There's so much to talk about when it comes to the early MMORPG days, the early days were really something special. People forget just how niche the scene was and how small the player base was for the very first MMORPGs, FFXI has already been mentioned but the tl;dr is that before WoW blew the scene up it was incredibly small even by the standards of the time. It sounds silly but back in the day there were plenty of people that thought the internet was more of a fad. Something for hobbyists that had too much time on their hands and not enough time spent in the sunlight.
I think really what captures the spirit of the time is not just the novelty of being able to interact with other people but the atittudes and the demeanour of the people playing MMORPGs. You're right when you say people used to live them, for a lot of nerds back in the day it was basically an alter ego and while it might be true today the people that played back then were so, so, so, different. These days it's not quite the same, the basement dwelling D&D nerd that's also a programmer has been replaced with a fairly normal, average person. It's hard to describe but the old players were incredibly eccentric and passionate.
People often don't understand that just having access to the internet let alone a home computer back then was a real luxury that the majority of normal people simply didn't have. It hadn't quite become adopted by the 'mainstream'. I'm not saying video games (and interactive media) weren't well on their way but there was a magnitude of difference. Normal people don't really interact with the medium the same way these people ever did and still don't. The closest you might find to that atmosphere nowadays is a Neverwinter Nights RP server or some kind of niche RP scene that's running a grognard game.

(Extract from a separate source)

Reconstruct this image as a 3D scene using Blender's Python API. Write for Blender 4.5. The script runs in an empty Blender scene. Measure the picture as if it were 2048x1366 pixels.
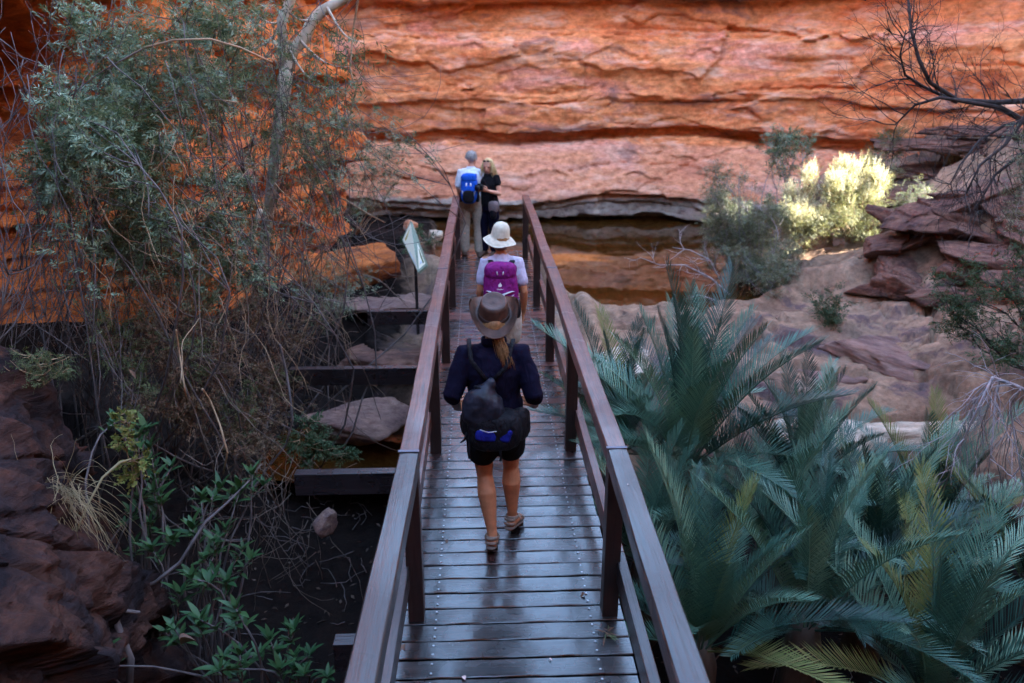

My first experience really was just how incredibly kind but also how incredibly high the community standards were. Back then, MMORPGs were quite limited and frankly games like Everquest, Ultima Online, FFXI expected you to suffer. They didn't have quest markers, or any real guidance. Information came from word of mouth. There was no data mining. Online help was limited to sites like gamefaqs and guides only came out much later on. There wasn't a thousand different articles written on day one by hack journalists regurgitating the meta. You had to learn from someone else and that was always other players!
I made a character called Momoro. A taru taru White Mage. And I had no idea what to do, the intro sequence which roughly points you in the direction you're meant to explore didn't play properly for me because my PC was a potato. I spent well over an hour shouting out in broken english trying to find someone to help before a hume Paladin called Maxwell and his Elvaan wife Aliashara found me outside the auction house. These were some of the few max level French speaking players. And frankly Western. Back then you couldn't pick a server, you were assigned one. And I got placed on one with a very heavy Japanese population with a very light but active English speaking one.
We spent about two hours just going over how to play the game. How to use abilities, how to target mobs, how to attack things, what this thing called auto-translate was that I wasn't using, a very good system that lets you speak phrases to anyone and they babied me. They gave me (in game currency) gil. They explained to me there was no handholding from the NPCs, that I needed to be nice and ask players for help if I wanted to get anywhere. And work together as a team! I couldn't afford to be rude because my reputation meant everything. When they eventually left, I got my 'quest', my signet and went to grinding.
Periodically, I remember Aliashara and Maxwell checking in on me in tells to see how my progress was going. Encouraging me, and promising that once I got to level 10 I could join their Linkshell (guild) as a social player. I did join, and even today, we're still talking. They're genuinely, sincerely, some of the closest friends I have despite a near twenty year age gap. We're family. The entire linkshell is eccentric, friendly, characters that wouldn't feel out of place from a manga. And it makes me sad that style of community no longer exists.
I know it's a trivial, boring rant, I guess my point is that you simply don't get interaction like that any more in MMORPGs. It's not just because MMORPGs are made differently - FFXI definitely demanded a strong community by the very design of the game, people were generally friendlier back then and MMORPGs (as well as the internet) were obviously more niche - but modern MMORPG players are so incredibly jaded, bratty and spoilt. So indifferent. So selfish. So entitled. They excel at apathy. Me, me, me, that's all they care about and I wouldn't mind but this meant to be a community orientated style of game, or at least it was.
They treat other players like a nuisance at best. Like they're ghosts from Dark Souls. An inconvenience they try to avoid because not only do they no longer have to rely on other players to accomplish their goals (and the novelty of socializing online is completely dead) but everything is trivial. It's an atomized community where the individual has no value. It's all so dehumanizing, and all for the sake of convenience for an audience that doesn't even seem to really want to play an MMORPG or even treat them like a chat room. And if they do, it's not in game chat it's on discord. In secluded bubbles, away from other players, in an echo chamber.
.. I'm not sure what I was really trying to convey. Just frustratrion I suppose, in persuit of money MMORPGs have forgotten what they were meant to be about. The end result is that all those unique player interactions and experiences have been streamlined out of them, so players can rush to the end game. Just so they can log in to auto queue in to a raid, with people they'll never see again or even speak too, or log in for 30 mins to complete a daily goal. And I don't begrudge people for valuing their time, I just wish the modern MMORPG formula didn't cater to people that have no interest in playing one.